崔吉城との対話

日々考えていること、感じていることを書きます。

献金の意味

2011年08月11日 05時33分22秒 | エッセイ
 最近いろいろ行事を行うために資金集めに関して相談した。一昨日、私が顧問となっている集まりで募金や献金について議論をした。お金持ちのところが最初出す金額をみて他の人がそれに準ずるか、あるいはそれより少なめに出すのが日本式だという。被災地への義援金を集めた話の中で団体からは会員すべて同額で出したという事も聞いている。日本では村祭りなどの募金などにおいても家毎に同額である。しかし西洋では収入の比率つまり何%となる。教会の献金も基本的にはそれと同じようになっており貧富の差によって献金の差が出る。比率は同じであるが、差額はある。
 韓国では伝統的にも基本的に貧富の差を尊重する。金持ちはその分大目に出さなければケチだと非難されることがある。

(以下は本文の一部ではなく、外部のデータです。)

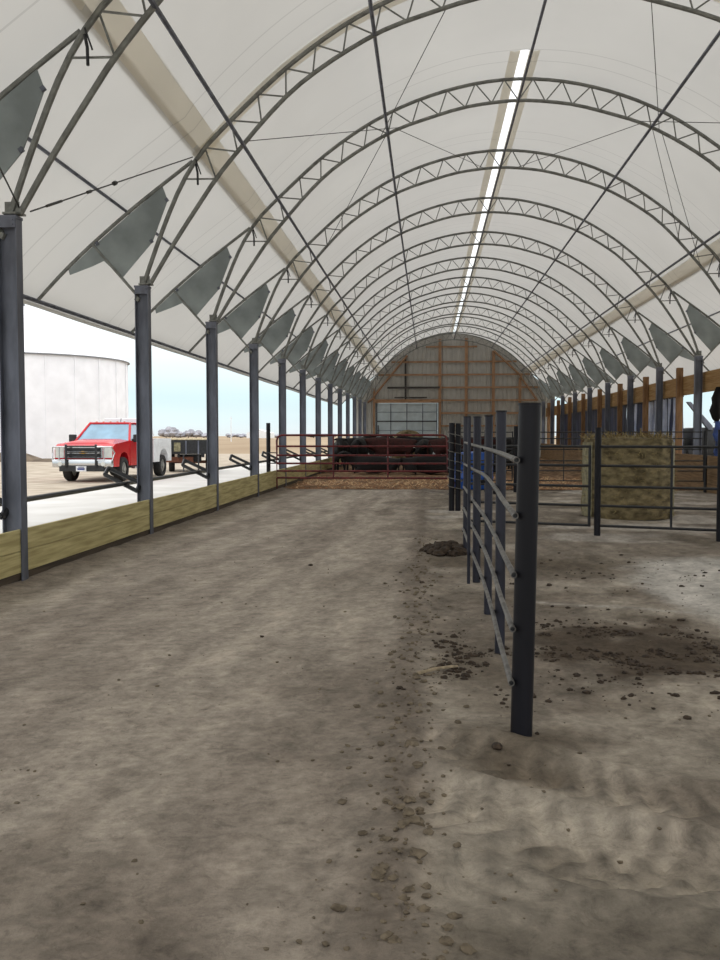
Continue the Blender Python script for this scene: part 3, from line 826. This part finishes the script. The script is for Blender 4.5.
# ------------------------------------------------------------------ hay bales
def bale(name, loc, r, h, lb, rot=None, tufts=True):
    t = empty(name, loc, lb, 'hay bale', None)
    b = MB(); n = 64; rows = 22
    for k in range(rows+1):
        z = h*k/rows; e = min(k, rows-k); rr = r*(1-.05*math.exp(-e*.9)) + .01*math.sin(z*9)
        for j in range(n):
            a = 2*PI*j/n; q = V((math.cos(a),math.sin(a),z))
            f = rr*(1+.022*noise.noise(q*3.0)+.012*noise.noise(q*11)) - .012*(j%2)*(k%2)
            b.v.append(V((f*math.cos(a), f*math.sin(a), z+ .01*noise.noise(q*5))))
    for k in range(rows):
        for j in range(n): b.f.append((k*n+j,k*n+(j+1)%n,(k+1)*n+(j+1)%n,(k+1)*n+j))
    # crowned top and flat bottom, straw spiral relief
    k0 = rows*n; prev = k0
    for q in range(1, 9):
        rr = r*(1-q/8.)*.95; k1 = len(b.v)
        for j in range(n):
            a = 2*PI*j/n; b.v.append(V((rr*math.cos(a), rr*math.sin(a), h+.05*math.sin(q/8*PI/2)+.03*noise.noise(V((rr*4*math.cos(a),rr*4*math.sin(a),2))))))
        for j in range(n): b.f.append((prev+j,prev+(j+1)%n,k1+(j+1)%n,k1+j))
        prev = k1
    b.f.append(tuple(range(n))[::-1])
    b.build('bale_core', 'hay', t, True)
    ws = []
    for (a0, a1) in ((PI*1.02,PI*1.17),(PI*1.80,PI*1.87)):  # net wrap strips, their glint put into the pale colour
        m = 6; w = MB(); ws.append(w)
        for i in range(m):
            x0 = a0+(a1-a0)*i/m; x1 = a0+(a1-a0)*(i+1)/m; rr = r*1.022
            zz = [h*.02+h*.94*k/10 for k in range(11)]
            for z0, z1 in zip(zz, zz[1:]):
                w.add([(rr*math.cos(x0),rr*math.sin(x0),z0),(rr*math.cos(x1),rr*math.sin(x1),z0),(rr*math.cos(x1),rr*math.sin(x1),z1),(rr*math.cos(x0),rr*math.sin(x0),z1)], [(0,1,2,3)])
    if tufts:
        for w in ws: w.build('net_wrap', 'netwrap', t, True)['label'] = 'pale net wrap strip, glint put into its colour'
        s_ = MB()
        for i in range(900):
            a = random.uniform(0,2*PI); q = r*math.sqrt(random.uniform(.15,1.05)); 
            p = V((q*math.cos(a), q*math.sin(a), h+random.uniform(-.02,.05)))
            dd = V((random.uniform(-1,1),random.uniform(-1,1),random.uniform(-.1,.8))).normalized()*random.uniform(.05,.2)
            w_ = V((-dd.y,dd.x,0)).normalized()*.006
            s_.add([p-w_,p+w_,p+dd+w_,p+dd-w_], [(0,1,2,3)])
        for i in range(1400):
            a = random.uniform(0,2*PI); z = random.uniform(0,h)
            p = V((r*math.cos(a), r*math.sin(a), z)); dd = V((random.uniform(-1,1),random.uniform(-1,1),random.uniform(-1,1)))
            out = V((math.cos(a),math.sin(a),0)); dd = (dd+out*.4).normalized()*random.uniform(.03,.11)
            w_ = dd.cross(out).normalized()*.004
            s_.add([p-w_,p+w_,p+dd+w_,p+dd-w_], [(0,1,2,3)])
        o = s_.build('loose_hay', 'haytuft', t); o['kind'] = 'stuff'
    return t
bale('round_bale', (3.92,18.35,-.01), .87, 1.53, 'big round hay bale standing on end behind the black gate')
t = bale('round_bale', (-1.05,39.5,.85), .88, 1.3, 'tan round hay bale lying behind the cattle', tufts=False)
t.rotation_euler = (PI/2, 0, .15); t.location = (-1.15, 48.2, .93); t.scale = (1.05,1.05,1)

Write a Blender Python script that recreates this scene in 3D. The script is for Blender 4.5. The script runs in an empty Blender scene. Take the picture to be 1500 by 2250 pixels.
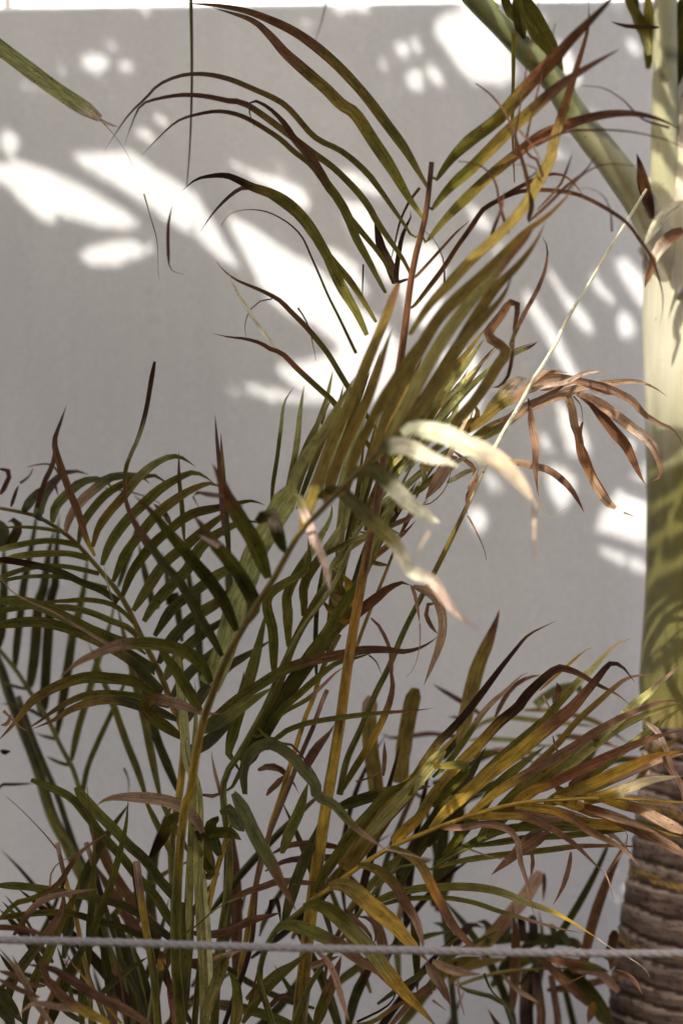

金持ちは社会的ステータスを高め、また大きく献金した分について大きく感謝される。韓国の教会では特別な献金について大きい声で感謝のお祈りがなされる。日本人には異様に映るようである。実は日本の献金と感謝の方式が異様な感がする。献金の意味を考えてみよう。
 献金は税金とは違って額より心の表れである。神社や寺、教会などに小銭を賽銭、あるいは献金しながら大きい幸運を祈るが神様はその人の心を見ており、その額を見ないという論理である。人は小銭には感謝しないかもしれないが神は感謝する。感謝の主体が人か神かによってその態度が違う。人は純粋な心で献金する。それによって生活する宗教的職能者は献金者に感謝せず、高慢な態度をとる人さえいる。政治家は選挙区の人に対して常に感謝の気持ちをを意識しているはずである。宗教的職能者はく、献金は神への感謝の表れという論理を主張するはずである。小銭ではなく税金のような献金には組織維持費などが含まれているから献金者にも感謝すべきである。もし神への献金だけなら小銭でよいだろう。しかし献金者の収入に比率するということは一般世俗的な集団維持費が含まれているということを意味する。だから僧や牧師は献金者に世俗的、人間的にも感謝すべきである。つまり感謝は人と神の両方にすべきである。